Eu confio em alguma coisa.
— Ué... Você não
confia no seu coração?
— O coração tem
a função de apontar uma direção, um norte. Ele é fruto do desejo, das vontades
da alma. Mas ele não sabe para onde vai o caminho indicado. O coração aponta a
direção, mas não conhece o objetivo.
— E isso
significa o quê?
— Significa que,
muitas vezes, você pode se apegar a uma coisa que o coração lhe apontou, mas na
verdade aquilo pode ser somente um ponto de referência. Para indicar um
caminho, um coração pode dizer: “Tá vendo aquela pessoa? Vai por ali.”
— Então a pessoa
só serviu como ponto de referência para que você buscasse aquele determinado
caminho?
— Aí é que está.
O que estou querendo dizer é que, enquanto o ego acredita que o coração está
apontando para aquela determinada pessoa, na verdade ele está apontando um
caminho que só pode ser visualizado através daquela determinada pessoa. O ego
se confunde e se apega.
— Mas e se
aquela determinada pessoa for parte do caminho?
— O caminho é
sempre individual, por mais duro que possa parecer. É claro que você pode criar
um laço amoroso com aquela determinada pessoa, e esta relação ser bastante
frutífera e “que seja eterna enquanto dure”. Mas estou tratando aqui de
destino. E destino não tem nada a ver com casamento ou alma gêmea.
— E o que é o
destino, Mr. Heart?
— Destino é realizar
o que se tem dentro, é ser quem se é de verdade, é transformar tudo o que é
potência humana em realidade.
— E como saber se
cumpri o meu destino?
— Você saberá
quando estiver prestes a morrer, ou quem sabe depois da morte, se acredita na
continuidade da vida. Destino é simplesmente um fim, a chegada num determinado
objetivo. Se você faz uma viagem, você sabe se chegou a seu destino quando se
reconhece naquele lugar. Esta é uma boa metáfora: a vida como uma viagem. Você
teve um ponto de partida, que foi como, onde, quando e através de quem você
nasceu.
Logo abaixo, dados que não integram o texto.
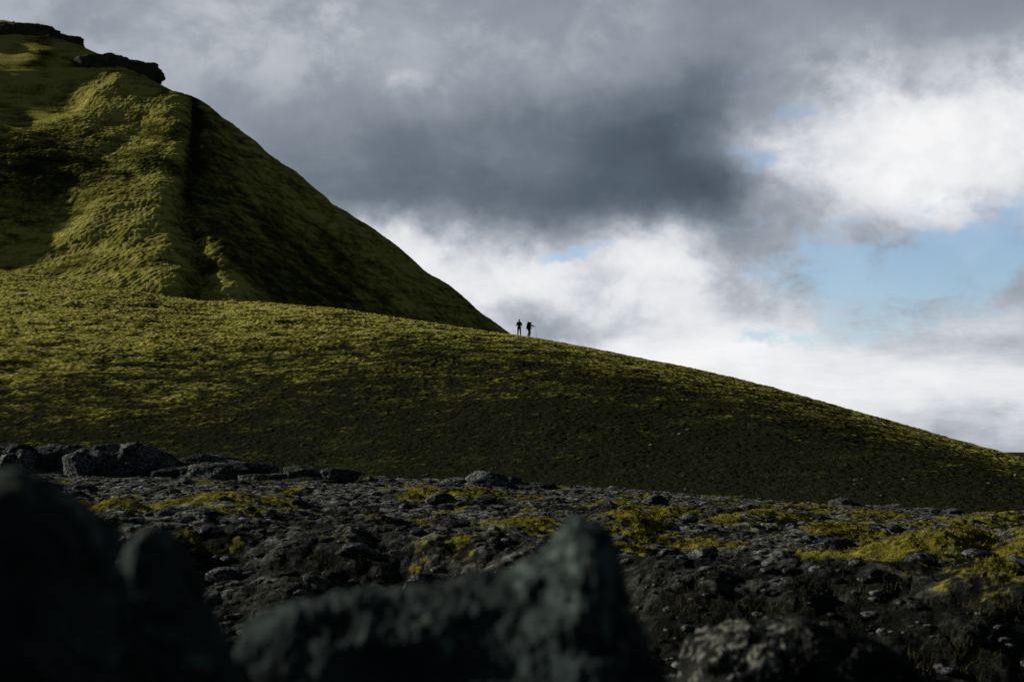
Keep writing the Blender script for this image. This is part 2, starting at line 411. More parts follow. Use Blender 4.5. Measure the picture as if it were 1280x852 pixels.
# ---- low land far to the right
sx = np.linspace(60, 900, 160); sy = np.linspace(330, 900, 60); Xg, Yg = np.meshgrid(sx, sy)
top = pix(1280, 567, 520)
zz = (top[2] + 20) * np.exp(-((Yg - 520) / 120) ** 2) * (1 + .12 * fbm2(Xg / 60, Yg / 60, 4, 7)) * sstep(100, 190, Xg) - 20
structure(link_mesh('distant_hills', np.stack([Xg, Yg, zz], -1).reshape(-1, 3), grid_faces(*Xg.shape), M_MOUNT, attrs={'cav': np.full(Xg.size, .3), 'dark': np.full(Xg.size, .6)}))

# ------------------------------------------------------------------ rocks
def profile_rock(name, prof, Yd, depth, zbase, seed, material, nx=220, na=110, rough=1.0, power=.55, freq=1.0, feat=None):
    """a boulder with the given skyline: a hull of cross sections, roughened in 3-D"""
    P = np.array([pix(a, b, Yd) for a, b in prof]); x0, x1 = P[0, 0], P[-1, 0]
    u = np.linspace(0, 1, nx); xs = x0 + (x1 - x0) * u
    top = np.interp(xs, P[:, 0], P[:, 2]); k = np.hanning(7); k /= k.sum(); top = np.convolve(np.pad(top, 3, mode='edge'), k, 'valid')
    a = np.linspace(0, math.pi, na)
    hgt = np.maximum(top - zbase, .02)
    rel = np.clip(hgt / hgt.max(), 0, 1)
    dw = depth * (.25 + .75 * rel ** .7)
    Xr = np.repeat(xs[:, None], na, 1)
    Yr = Yd - dw[:, None] * np.cos(a)[None] * (np.abs(np.cos(a)) ** -.25)[None]
    Zr = zbase + hgt[:, None] * (np.sin(a)[None] ** power)
    V = np.stack([Xr, Yr, Zr], -1).reshape(-1, 3)
    L = feat or hgt.max()
    # normals
    o = link_mesh(name, V, grid_faces(nx, na), material)
    N = np.zeros(len(V) * 3, dtype=np.float32); o.data.vertices.foreach_get('normal', N); N = N.reshape(-1, 3)
    if (N[:, 2].mean() < 0): N = -N; o.data.flip_normals()
    q = V / L * freq
    n = .16 * fbm3(q * 2.2 + seed, 3, seed) + .10 * fbm3(q * 5 + seed, 4, seed + 3, ridged=True) + .07 * fbm3(q * 14, 4, seed + 5, ridged=True) + .03 * fbm3(q * 45, 2, seed + 6)
    cell = perlin3(q * np.array([3., 3., 6.]) + 9.1 * seed, seed + 8)
    n = n + .06 * np.sign(cell) * np.minimum(np.abs(cell) * 6, 1)
    edge = np.clip((V[:, 2] - zbase) / (.15 * hgt.max()), .3, 1)
    V2 = V + N * (n * L * .55 * rough * edge)[:, None]
    o.data.vertices.foreach_set('co', V2.astype(np.float32).ravel()); o.data.update()
    return o

def ico_rock_mesh(name, sub, seed, material, cuts=9, rough=.16, flat=1.0):
    bm = bmesh.new(); bmesh.ops.create_icosphere(bm, subdivisions=sub, radius=1)
    V = np.array([v.co[:] for v in bm.verts]); rg = np.random.default_rng(seed)
    for _ in range(cuts):
        n = rg.normal(size=3); n /= np.linalg.norm(n); d = rg.uniform(.55, .85)
        ex = np.maximum(V @ n - d, 0); V = V - ex[:, None] * n[None] * .9
    nn = V / np.linalg.norm(V, axis=1)[:, None]
    V = V + nn * (rough * fbm3(V * 1.6 + seed, 4, seed) + rough * .5 * fbm3(V * 5, 3, seed + 2, ridged=True))[:, None]
    V[:, 2] *= flat
    for v, c in zip(bm.verts, V): v.co = c
    for f in bm.faces: f.smooth = True
    me = bpy.data.meshes.new(name); bm.to_mesh(me); bm.free(); me.materials.append(material)
    return me

# foreground boulders
tag(profile_rock('boulder', [(-440, 720), (-350, 620), (-170, 592), (-60, 604), (0, 602), (40, 604), (72, 620), (92, 652), (106, 712), (120, 780), (150, 900), (180, 1100)], 2.25, .55, -1.2, 3, M_ROCKNEAR, 300, 160, .5, feat=.5),
    'big black out of focus boulder filling the lower left corner', 'boulder')
tag(profile_rock('boulder', [(100, 1000), (124, 830), (146, 730), (164, 688), (190, 668), (212, 680), (230, 716), (258, 775), (296, 860), (330, 1000)], 2.7, .3, -1.2, 8, M_ROCKNEAR, 200, 130, .45, feat=.4),
    'dark rounded rock hump just right of the biggest corner boulder', 'boulder')
tag(profile_rock('boulder', [(250, 1050), (285, 850), (300, 812), (325, 778), (360, 758), (430, 752), (500, 744), (560, 738), (600, 726), (640, 722), (660, 708), (682, 700), (700, 678), (716, 664), (736, 660), (752, 672), (762, 706), (772, 752), (796, 800), (826, 850), (860, 920), (890, 1050)], 3.3, .6, -1.25, 14, M_ROCKNEAR, 380, 170, .5, .6, feat=.5),
    'long blurred dark boulder with an upright knob at its right end', 'boulder')
tag(profile_rock('boulder', [(835, 990), (850, 870), (872, 806), (905, 790), (945, 784), (1000, 780), (1050, 790), (1090, 806), (1125, 826), (1142, 860), (1160, 990)], 7.2, .7, -.75, 21, M_ROCKMID, 360, 170, .6, .6, feat=.6),
    'lichen spotted boulder at the bottom edge right of centre', 'boulder')

# rock outcrops along the foot of the hill
OUT = [([(-60, 590), (-40, 556), (0, 552), (30, 550), (60, 548), (85, 552), (98, 575), (108, 600)], 66, 'broad grey rock outcrop at the foot of the hill, farthest left', 31),
       ([(95, 600), (104, 560), (118, 546), (150, 541), (178, 544), (200, 556), (212, 580), (220, 606)], 63, 'tall cracked outcrop directly right of the farthest left one', 37),
       ([(206, 606), (214, 572), (235, 563), (270, 564), (300, 570), (318, 578), (326, 608)], 62, 'dark square fronted rock outcrop below the mossy slope', 41),
       ([(322, 614), (330, 590), (345, 584), (380, 578), (410, 574), (424, 584), (434, 600), (440, 616)], 60, 'wedge shaped outcrop with a pale slanting top edge', 45),
       ([(432, 616), (444, 600), (470, 592), (500, 597), (512, 616)], 60, 'low dark rock just right of the wedge shaped outcrop', 49),
       ([(556, 612), (566, 594), (582, 584), (598, 580), (618, 586), (632, 591), (642, 598), (650, 612)], 60, 'jagged bluish grey outcrop below the middle of the hill', 53)]
def outcrop(name, prof, yd, seed, zb, sc=1., material=None):
    rg = np.random.default_rng(seed); P = np.array([pix(a, b, yd) for a, b in prof]); x0, x1 = P[0, 0], P[-1, 0]; L = x1 - x0
    Vs, Fs, off = [], [], 0
    x = x0 + .12 * L
    while x < x1 - .05 * L:
        for layer in range(2):
            w = rg.uniform(.6, 1.3) * min(1.2 * sc, L / 2.6) * (1 + .4 * layer); top = np.interp(x, P[:, 0], P[:, 2]) - layer * rg.uniform(.2, .5)
            h = max((top - zb) * 1.06, .3)
            bm = bmesh.new(); bmesh.ops.create_icosphere(bm, subdivisions=5, radius=1)
            V = np.array([v.co[:] for v in bm.verts]); F_ = np.array([[v.index for v in f.verts] for f in bm.faces]); bm.free()
            for ax in ((1, 0, 0), (-1, 0, 0), (0, -1, 0), (0, -1, .4), (0, 0, 1), (.2, 0, 1), (-1, -1, .3), (1, -1, .2), (0, 1, 0), (-.6, -.3, 1), (.6, -.5, .8)):
                n = np.array(ax, float) + rg.normal(size=3) * .22; n /= np.linalg.norm(n); d = rg.uniform(.5, .72)
                ex = np.maximum(V @ n - d, 0); V = V - ex[:, None] * n[None] * .96
            V = V / np.abs(V).max(axis=0)
            V = V + (V / np.linalg.norm(V, axis=1)[:, None]) * (.16 * fbm3(V * 1.4 + x, 4, seed) + .09 * fbm3(V * 4, 4, seed + 2, ridged=True) + .035 * fbm3(V * 14, 3, seed + 4))[:, None]
            V = V + np.array([0, 0, .05]) * np.round(perlin3(V * np.array([1., 1., 3.]) + x, seed) * 3)[:, None] / 2
            a = rg.uniform(-.5, .5); V = np.stack([V[:, 0] * w, V[:, 1] * rg.uniform(.7, 1.2) * sc, V[:, 2] * h * .55], -1)
            V = np.stack([V[:, 0] * math.cos(a) - V[:, 1] * math.sin(a) + x, V[:, 0] * math.sin(a) + V[:, 1] * math.cos(a) + yd - layer * .7 + rg.uniform(-.3, .3), V[:, 2] + zb + h * .45], -1)
            Vs.append(V); Fs.append(F_ + off); off += len(V)
        x += w * rg.uniform(.6, 1.0)
    return link_mesh(name, np.concatenate(Vs), np.concatenate(Fs), material or M_ROCKFAR)

for prof, yd, lab, sd in OUT:
    xm = pix(prof[3][0], 600, yd)[0]
    zb = min(float(field_z([xm], [yd - 1.])[0]) - .25, min(pix(a, b, yd)[2] for a, b in prof[1:-1]) - .4)
    tag(outcrop('rock_outcrop', prof, yd, sd, zb), lab, 'outcrop', 'rock outcrops along the foot of the hill')

# summit crags
tag(outcrop('crag', [(-60, 54), (-40, 26), (0, 22), (30, 24), (60, 33), (84, 45), (98, 56), (104, 66)], 361, 61, pix(60, 68, 361)[2], 5., M_CRAG), 'long dark rocky rim along the mountain summit', 'crag')
tag(outcrop('crag', [(96, 84), (112, 58), (130, 61), (152, 66), (170, 72), (180, 77), (185, 86), (187, 102)], 347, 69, pix(150, 108, 347)[2], 4., M_CRAG), 'blunt dark crag jutting from the summit ridge', 'crag')

# stones strewn on the dark lower slope
variants = [ico_rock_mesh('stone', 2, 200 + i, M_STONE, 7, .12, .7) for i in range(6)]
k = 0
while k < 80:
    pxs = random.uniform(480, 1275) if random.random() < .8 else random.uniform(150, 500)
    s = (pxs - 640) / F; tq = random.uniform(.0, 1) ** 1.8 * .55 + .01
    Yq = float(fYb(s) + tq * (fYc(s) - fYb(s))); Xq = s * Yq
    o = bpy.data.objects.new('stone', variants[k % 6]); C.objects.link(o)
    r = random.choice((.06, .07, .08, .1, .15)); zq = float(hill_z([Xq], [Yq])[0])
    o.location = (Xq, Yq, zq - r * .1); o.scale = (r * 1.3, r, r); o.rotation_euler = (0, 0, random.uniform(0, 6.3))
    tag(o, 'small pale stone lying on the dark lower hillside', 'stone', 'pale stones strewn on the lower hillside'); k += 1

# single rocks lying in the lava field
variants = [ico_rock_mesh('field_rock', 4, 300 + i, M_GRAVEL, 9, .2, .6) for i in range(6)]
for k in range(45):
    pxs = random.uniform(60, 1270); s = (pxs - 640) / F; Yq = 12 * (58 / 12) ** random.random(); Xq = s * Yq
    o = bpy.data.objects.new('field_rock', variants[k % 6]); C.objects.link(o)
    r = random.choice((.08, .11, .14, .2)) * (1.0 + Yq / 60)
    o.location = (Xq, Yq, float(field_z([Xq], [Yq])[0]) + r * .15); o.scale = (r * 1.5, r * 1.1, r); o.rotation_euler = (random.uniform(-.2, .2), random.uniform(-.2, .2), random.uniform(0, 6.3))
    tag(o, 'lichen grey rock lying in the lava field', 'rock', 'grey rocks lying in the lava field')

# uncountable lichen-grey rubble and dry grass
def merge_scatter(name, protos, P, S, Rz, material, label, cat):
    Vs, Fs, off = [], [], 0
    for i in range(len(P)):
        pv, pf = protos[i % len(protos)]; c, s = math.cos(Rz[i]), math.sin(Rz[i])
        v = pv * S[i]; v = np.stack([v[:, 0] * c - v[:, 1] * s, v[:, 0] * s + v[:, 1] * c, v[:, 2]], -1) + P[i]
        Vs.append(v); Fs.append(pf + off); off += len(pv)
    o = link_mesh(name, np.concatenate(Vs), np.concatenate(Fs), material); o['kind'] = 'stuff'; o['label'] = label; o['category'] = cat
    return o

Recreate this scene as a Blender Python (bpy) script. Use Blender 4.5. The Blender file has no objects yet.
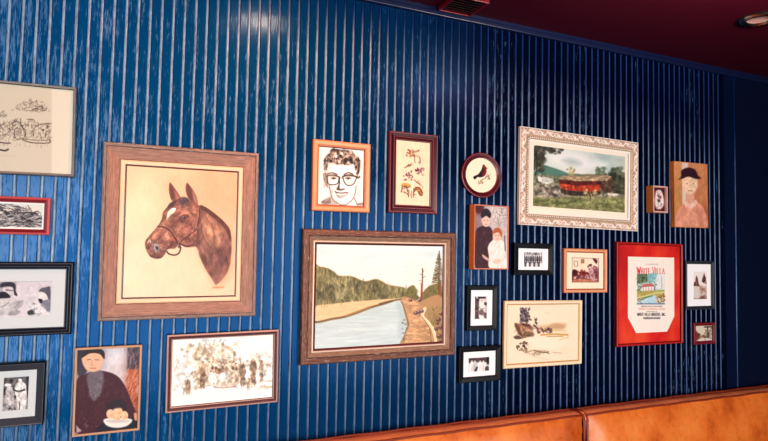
import bpy, bmesh, math, random
import numpy as np
from mathutils import Vector, Matrix
SCN=bpy.context.scene;COL=SCN.collection
CAM_H=1.75;DIST=2.3466          # camera height and distance from the picture wall
def lin(c):
    c=np.asarray(c,float)/255.;return np.where(c<=.04045,c/12.92,((c+.055)/1.055)**2.4)
def L4(c): return tuple(float(v) for v in lin(c))+(1.,)
def tag(o,label=None,cat=None,group=None,kind=None):
    if label:o['label']=label
    if cat:o['category']=cat
    if group:o['group']=group
    if kind:o['kind']=kind
    return o
def empty(name,loc,label,cat,group=None):
    o=bpy.data.objects.new(name,None);COL.objects.link(o);o.location=loc;o.empty_display_size=.05
    return tag(o,label,cat,group)
def link(name,me,mat,parent=None):
    o=bpy.data.objects.new(name,me);COL.objects.link(o)
    if mat is not None: me.materials.append(mat)
    if parent is not None:o.parent=parent
    return o
def mesh(name,v,f,mat,parent=None,smooth=False):
    me=bpy.data.meshes.new(name);me.from_pydata([tuple(p) for p in v],[],f);me.update()
    if smooth:
        for p in me.polygons:p.use_smooth=True
    return link(name,me,mat,parent)
def bm_obj(name,bm,mat,parent=None,smooth=False):
    me=bpy.data.meshes.new(name);bmesh.ops.recalc_face_normals(bm,faces=bm.faces);bm.to_mesh(me);bm.free()
    if smooth:
        for p in me.polygons:p.use_smooth=True
    return link(name,me,mat,parent)
def bbox(bm,x0,x1,y0,y1,z0,z1,bev=0.,seg=2):
    r=bmesh.ops.create_cube(bm,size=1.)['verts']
    for v in r: v.co=Vector(((x0+x1)/2+v.co.x*(x1-x0),(y0+y1)/2+v.co.y*(y1-y0),(z0+z1)/2+v.co.z*(z1-z0)))
    if bev:
        e=list({e for v in r for e in v.link_edges});bmesh.ops.bevel(bm,geom=e,offset=bev,segments=seg,profile=.5,affect='EDGES')
    return bm
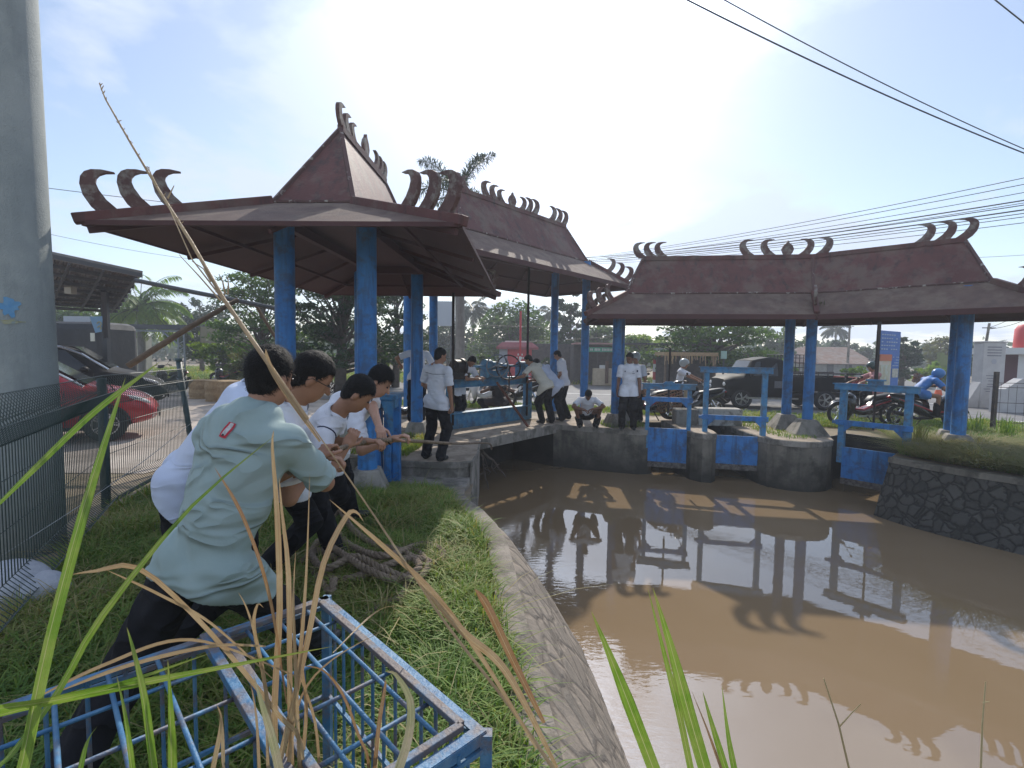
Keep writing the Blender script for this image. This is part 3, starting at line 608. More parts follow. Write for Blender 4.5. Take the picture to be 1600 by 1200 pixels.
# ---------------------------------------------------------------- mesh fence at the left
FW = mat('fence_green', (.025, .048, .044), .5, (.04, .07, .064), 20, spec=.6)
FP = mat('fence_post_paint', (.04, .075, .085), .5, (.07, .11, .12), 8, .2)
fence = thing('mesh_fence', 'dark green welded wire fence with folded top beside the men', 'fence', (-4.2, 5, 0))
FL = [(-2.75, 2.35), (-4.18, 4.95), (-4.72, 7.0)]
def mesh_panel(a, b, base_skip=0):
    a = Vector((*a, 0)); b = Vector((*b, 0)); d = (b-a).normalized(); L_ = (b-a).length; nrm = Vector((d.y, -d.x, 0))
    mb = MB(); r = .0036; n = int(L_/.045)
    prof = [(0, .02), (.10, .12), (0, .24), (0, 1.06), (.11, 1.21), (.0, 1.37), (-.02, 1.21), (0, 1.06)]
    for i in range(n+1):
        o = a+d*(i*L_/n); mb.tube([o+nrm*q[0]+Vector((0, 0, q[1])) for q in prof], r, 4, caps=False)
    for q in ((0, .02), (.10, .12), (0, .24), (0, .55), (0, .85), (0, 1.06), (.11, 1.21), (0, 1.37), (-.02, 1.21)):
        mb.tube([a+nrm*q[0]+Vector((0, 0, q[1])), b+nrm*q[0]+Vector((0, 0, q[1]))], r, 4)
    return mb
for a, b in zip(FL[:-1], FL[1:]): mesh_panel(a, b).build('wire_panel', FW, fence)
MB().tube([(-4.22, 4.99, -.1), (-4.22, 4.99, 1.34)], .042, 14).build('post', FP, fence, smooth=True)
MB().tube([(-4.60, 7.0, -.1), (-4.80, 7.0, 1.48)], .036, 12).cyl((-4.80, 7.0, 1.48), (-4.80, 7.0, 1.52), .045, n=12).build('post', FP, fence, smooth=True)
MB().tube([(-2.7, 2.3, -.1), (-2.7, 2.3, 1.34)], .042, 14).build('post', FP, fence, smooth=True)
for k, (p0, p1) in enumerate((((-5, 873, 2.9), (300, 660, 5.8)), ((-5, 985, 2.8), (150, 800, 4.6)))):
    a, b = at(*p0), at(*p1); pts = [a.lerp(b, i/10)-Vector((0, 0, .05*math.sin(math.pi*i/10))) for i in range(11)]
    tag(MB().tube(pts, .003, 5).build('twine', mat('pale_twine', (.35, .36, .36), .7)), ('upper' if k == 0 else 'lower')+' pale twine strung slantwise along the mesh fence', 'twine')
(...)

Sobre isso você sabe. Já sobre seu destino, o único dado que dispõe é
que um dia você vai morrer. Nada mais. Se você olhar para toda a sua vida como
a narrativa de um romance, verá que o encadeamento dos fatos, do passado até
hoje, parece seguir uma lógica especial, como se tudo estivesse conectado com
um propósito. Como eu disse, o coração aponta a direção, mas não conhece o
objetivo.
— Mas a alma
sabe...
— Desconfio que
a alma saiba. Por isso tento ficar atento quando ela fala, não só através do
coração, mas nos grandes acontecimentos da vida.
—
E quais são os grandes acontecimentos da vida?
— São aqueles que
não são possíveis descrever com facilidade, por serem únicos, singulares. São
aqueles carregados de significado, de afeto, de beleza, e nos dão sustentação,
ou então nos retiram o chão. São acontecimentos que geralmente alteram a
configuração do sentido existencial. Eles são tão carregados de energia que têm
poderes transformadores sobre nós.
— E como a alma
“sabe” desses acontecimentos externos?
— Talvez não
seja bem um “saber”, mas um responder junto quando acontece. É como se o que
está acontecendo dentro está, também, ocorrendo simbolicamente fora. Dois ou
mais eventos ligados de forma significativa e não causal. Isso é
sincronicidade. Mas nem todo grande acontecimento é sincrônico. Quer dizer,
sempre é, mas nem sempre é percebido como sendo.
— Agora você
complicou as coisas.
— E quem disse
que a vida humana é simples? O homem é o bicho mais complexo da criação.
— O mais
complexo e mais infeliz da cadeia evolucionista.
— E talvez por
isso, também o mais fascinante.
2 comentários:
Um diálogo que resume as dúvidas, a filosofia, a vida.
Grande Sidarta, grande retorno!
Abração,
Lohan
Sidarta nos presenteando com um diálogo que poderia ser, na verdade, um embate entre eu e mim mesma, porque não? Quem nunca questionou os caminhos escolhidos por seu próprio coração? Quem nunca tentou racionalizar sobre a fragilidade da paixão? Uma viagem profunda, um convite à análise. Excelente!!!